The full moon has just risen in the eastern sky and there standing on the tailings of the old mine is a herd of mule deer. Their slender legs casting shadows thirty feet long and their tall ears silhouetted in the night sky. There must have been a hundred of them. I tried not to spook them but I am sure my presence is known. The mule deer have an uncanny sense of smell and hearing. They knew I was there long before I discovered them. Off in the distance a coyote yelps at the rising moon, and in unison the deer turned their heads in the direction from which the yipping occurred. I watched as the largest of the herd, with a rack that cast a shadow like that of a tree, the apparent leader, raises his head high into the night sky and sniffs the warm desert air. All I could smell is sage and mesquite, very strong odor due to the recent downpour of rain.

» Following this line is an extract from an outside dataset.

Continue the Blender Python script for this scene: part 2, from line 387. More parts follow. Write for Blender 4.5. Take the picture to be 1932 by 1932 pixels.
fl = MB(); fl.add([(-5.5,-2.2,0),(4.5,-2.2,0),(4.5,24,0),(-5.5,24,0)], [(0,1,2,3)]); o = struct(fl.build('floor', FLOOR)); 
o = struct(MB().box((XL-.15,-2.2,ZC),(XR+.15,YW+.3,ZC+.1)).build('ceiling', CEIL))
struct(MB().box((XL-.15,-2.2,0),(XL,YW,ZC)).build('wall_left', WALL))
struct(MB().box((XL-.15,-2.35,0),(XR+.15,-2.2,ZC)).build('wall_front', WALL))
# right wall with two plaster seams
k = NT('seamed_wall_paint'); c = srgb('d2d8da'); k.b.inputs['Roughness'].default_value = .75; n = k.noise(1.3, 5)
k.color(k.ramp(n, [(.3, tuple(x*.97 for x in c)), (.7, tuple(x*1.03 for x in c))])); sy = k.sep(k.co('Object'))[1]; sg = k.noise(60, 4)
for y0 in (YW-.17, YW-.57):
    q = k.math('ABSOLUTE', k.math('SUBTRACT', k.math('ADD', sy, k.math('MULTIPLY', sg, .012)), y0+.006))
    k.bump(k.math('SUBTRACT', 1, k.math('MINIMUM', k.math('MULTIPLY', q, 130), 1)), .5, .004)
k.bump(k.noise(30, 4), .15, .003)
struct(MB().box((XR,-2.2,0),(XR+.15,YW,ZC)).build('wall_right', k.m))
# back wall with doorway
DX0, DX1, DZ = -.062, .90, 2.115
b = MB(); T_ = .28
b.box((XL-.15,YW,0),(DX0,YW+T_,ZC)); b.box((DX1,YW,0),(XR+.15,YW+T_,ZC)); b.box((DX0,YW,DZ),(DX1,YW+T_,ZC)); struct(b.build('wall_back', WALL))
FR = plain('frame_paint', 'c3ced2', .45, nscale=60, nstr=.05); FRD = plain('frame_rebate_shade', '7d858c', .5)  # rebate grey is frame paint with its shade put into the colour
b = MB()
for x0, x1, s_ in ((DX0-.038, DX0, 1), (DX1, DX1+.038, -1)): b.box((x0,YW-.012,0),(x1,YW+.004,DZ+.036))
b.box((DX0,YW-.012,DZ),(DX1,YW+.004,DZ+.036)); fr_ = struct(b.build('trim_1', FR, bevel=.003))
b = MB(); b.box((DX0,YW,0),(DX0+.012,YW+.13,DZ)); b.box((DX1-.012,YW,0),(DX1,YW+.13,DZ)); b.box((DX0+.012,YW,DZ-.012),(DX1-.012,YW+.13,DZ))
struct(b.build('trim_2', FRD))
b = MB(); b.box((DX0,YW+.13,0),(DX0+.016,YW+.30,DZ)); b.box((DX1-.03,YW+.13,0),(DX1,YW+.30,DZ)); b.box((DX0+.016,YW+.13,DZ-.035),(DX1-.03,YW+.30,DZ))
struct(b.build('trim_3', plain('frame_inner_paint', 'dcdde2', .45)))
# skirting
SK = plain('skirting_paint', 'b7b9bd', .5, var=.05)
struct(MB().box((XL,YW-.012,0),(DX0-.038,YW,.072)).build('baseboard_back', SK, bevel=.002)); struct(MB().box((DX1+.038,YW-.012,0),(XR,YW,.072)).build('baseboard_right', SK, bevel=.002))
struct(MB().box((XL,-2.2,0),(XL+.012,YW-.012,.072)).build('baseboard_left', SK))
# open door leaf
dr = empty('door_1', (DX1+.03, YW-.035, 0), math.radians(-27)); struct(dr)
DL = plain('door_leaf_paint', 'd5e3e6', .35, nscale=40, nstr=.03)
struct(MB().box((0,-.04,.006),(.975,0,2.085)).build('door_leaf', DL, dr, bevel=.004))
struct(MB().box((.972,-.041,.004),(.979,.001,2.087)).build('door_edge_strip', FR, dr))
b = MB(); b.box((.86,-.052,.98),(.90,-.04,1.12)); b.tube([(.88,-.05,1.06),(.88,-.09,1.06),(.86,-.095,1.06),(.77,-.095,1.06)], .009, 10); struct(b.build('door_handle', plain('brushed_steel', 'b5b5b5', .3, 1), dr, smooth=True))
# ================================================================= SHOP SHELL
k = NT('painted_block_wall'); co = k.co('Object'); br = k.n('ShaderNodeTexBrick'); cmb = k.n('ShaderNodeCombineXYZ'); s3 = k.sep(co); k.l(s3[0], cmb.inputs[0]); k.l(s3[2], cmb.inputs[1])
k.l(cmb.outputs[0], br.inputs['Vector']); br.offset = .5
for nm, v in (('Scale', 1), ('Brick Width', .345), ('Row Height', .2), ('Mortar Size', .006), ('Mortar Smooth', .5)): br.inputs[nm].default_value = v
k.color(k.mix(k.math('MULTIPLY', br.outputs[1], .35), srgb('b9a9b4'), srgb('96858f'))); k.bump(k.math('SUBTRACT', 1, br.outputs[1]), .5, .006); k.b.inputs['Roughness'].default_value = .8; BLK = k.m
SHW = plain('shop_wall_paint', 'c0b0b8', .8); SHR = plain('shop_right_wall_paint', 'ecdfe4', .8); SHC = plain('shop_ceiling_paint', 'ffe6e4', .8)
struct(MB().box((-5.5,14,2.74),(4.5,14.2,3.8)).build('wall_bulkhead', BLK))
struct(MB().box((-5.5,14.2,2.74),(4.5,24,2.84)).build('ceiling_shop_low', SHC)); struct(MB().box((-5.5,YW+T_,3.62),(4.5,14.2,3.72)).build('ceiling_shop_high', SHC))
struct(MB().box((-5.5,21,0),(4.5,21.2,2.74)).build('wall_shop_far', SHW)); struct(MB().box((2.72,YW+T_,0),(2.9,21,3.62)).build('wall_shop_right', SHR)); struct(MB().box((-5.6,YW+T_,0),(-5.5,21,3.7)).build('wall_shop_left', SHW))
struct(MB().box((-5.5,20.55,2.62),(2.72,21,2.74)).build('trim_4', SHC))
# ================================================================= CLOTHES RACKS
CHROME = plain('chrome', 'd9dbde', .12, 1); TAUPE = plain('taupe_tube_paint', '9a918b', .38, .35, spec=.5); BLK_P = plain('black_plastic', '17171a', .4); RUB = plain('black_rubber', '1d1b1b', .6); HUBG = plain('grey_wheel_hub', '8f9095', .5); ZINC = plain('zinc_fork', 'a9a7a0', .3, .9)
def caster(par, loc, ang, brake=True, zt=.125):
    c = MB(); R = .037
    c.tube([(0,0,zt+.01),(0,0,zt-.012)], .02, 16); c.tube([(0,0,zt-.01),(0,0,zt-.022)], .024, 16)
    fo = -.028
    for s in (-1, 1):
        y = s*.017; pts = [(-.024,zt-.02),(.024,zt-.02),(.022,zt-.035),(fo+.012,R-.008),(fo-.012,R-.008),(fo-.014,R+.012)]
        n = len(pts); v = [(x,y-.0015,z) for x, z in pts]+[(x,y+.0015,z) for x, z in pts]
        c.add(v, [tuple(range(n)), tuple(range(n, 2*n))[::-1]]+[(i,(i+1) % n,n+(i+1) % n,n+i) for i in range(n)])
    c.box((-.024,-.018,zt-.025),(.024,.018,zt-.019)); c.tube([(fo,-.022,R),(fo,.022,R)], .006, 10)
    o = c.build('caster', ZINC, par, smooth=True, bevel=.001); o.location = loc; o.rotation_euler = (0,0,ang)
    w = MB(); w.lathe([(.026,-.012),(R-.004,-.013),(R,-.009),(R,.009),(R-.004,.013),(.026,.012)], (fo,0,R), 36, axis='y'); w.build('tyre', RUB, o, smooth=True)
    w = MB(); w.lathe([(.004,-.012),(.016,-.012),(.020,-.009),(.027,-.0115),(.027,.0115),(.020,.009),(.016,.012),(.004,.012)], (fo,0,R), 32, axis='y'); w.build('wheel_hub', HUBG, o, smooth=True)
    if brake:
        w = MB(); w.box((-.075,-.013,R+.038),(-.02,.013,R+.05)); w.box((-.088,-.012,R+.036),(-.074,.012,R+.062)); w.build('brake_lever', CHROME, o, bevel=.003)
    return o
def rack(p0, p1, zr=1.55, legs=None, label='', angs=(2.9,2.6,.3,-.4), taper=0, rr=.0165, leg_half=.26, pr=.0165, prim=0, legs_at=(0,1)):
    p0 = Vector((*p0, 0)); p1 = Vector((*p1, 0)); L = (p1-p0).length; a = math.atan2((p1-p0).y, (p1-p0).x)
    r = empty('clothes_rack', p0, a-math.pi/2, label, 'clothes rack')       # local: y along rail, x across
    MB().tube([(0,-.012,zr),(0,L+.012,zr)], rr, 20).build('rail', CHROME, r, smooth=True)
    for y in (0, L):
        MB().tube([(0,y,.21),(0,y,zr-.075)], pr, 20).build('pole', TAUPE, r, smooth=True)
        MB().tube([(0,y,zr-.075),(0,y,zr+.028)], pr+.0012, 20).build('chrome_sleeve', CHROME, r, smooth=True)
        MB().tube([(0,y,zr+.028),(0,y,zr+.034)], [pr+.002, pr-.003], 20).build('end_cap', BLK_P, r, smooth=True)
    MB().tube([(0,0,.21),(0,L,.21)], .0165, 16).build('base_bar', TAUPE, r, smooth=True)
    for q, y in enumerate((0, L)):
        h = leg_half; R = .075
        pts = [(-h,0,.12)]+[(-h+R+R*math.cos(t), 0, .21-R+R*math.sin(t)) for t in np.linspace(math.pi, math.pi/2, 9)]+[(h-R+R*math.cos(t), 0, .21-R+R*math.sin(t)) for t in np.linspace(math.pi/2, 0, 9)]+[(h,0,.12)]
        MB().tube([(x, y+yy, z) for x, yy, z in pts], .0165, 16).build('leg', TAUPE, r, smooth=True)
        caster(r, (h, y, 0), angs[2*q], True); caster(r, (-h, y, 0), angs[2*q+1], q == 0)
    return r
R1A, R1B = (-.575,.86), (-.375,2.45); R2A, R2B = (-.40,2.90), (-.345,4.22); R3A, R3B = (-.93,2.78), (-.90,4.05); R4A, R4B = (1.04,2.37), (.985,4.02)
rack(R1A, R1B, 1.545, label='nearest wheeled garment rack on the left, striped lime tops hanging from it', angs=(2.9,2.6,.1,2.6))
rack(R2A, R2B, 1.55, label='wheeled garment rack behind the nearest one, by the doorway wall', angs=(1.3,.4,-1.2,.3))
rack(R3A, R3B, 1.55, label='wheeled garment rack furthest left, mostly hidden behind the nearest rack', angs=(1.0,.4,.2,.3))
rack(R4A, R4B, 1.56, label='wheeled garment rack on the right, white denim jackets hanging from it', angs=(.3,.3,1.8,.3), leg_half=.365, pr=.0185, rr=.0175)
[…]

The deer sensing that the lone coyote is to far off in the distance to be a threat, and that I posed no threat what-so-ever, proceed in their nightly journey to the watering hole, their delicate hoofs clacking on the rocks as the wandered down the tailings to the water below.
The moon has now risen high enough in the sky at to see the reflection of the deer in the clear clean blue spring water below. As they drink they occasionally raise their heads and look off in the distance at some sound that is undetectable to my human ear. I watched as the deer lapping at the water causes it to ripple from bank to bank. Slowly, a few deer at a time meandered off to their grazing grounds, their thirst is quenched, it is now time to fill their bellies. This parade of deer continues for sometime, and then the last one is gone.
I climb to the top of the tailings and scan the ground before me, the deer are now nothing but shadowy figures on the desert floor.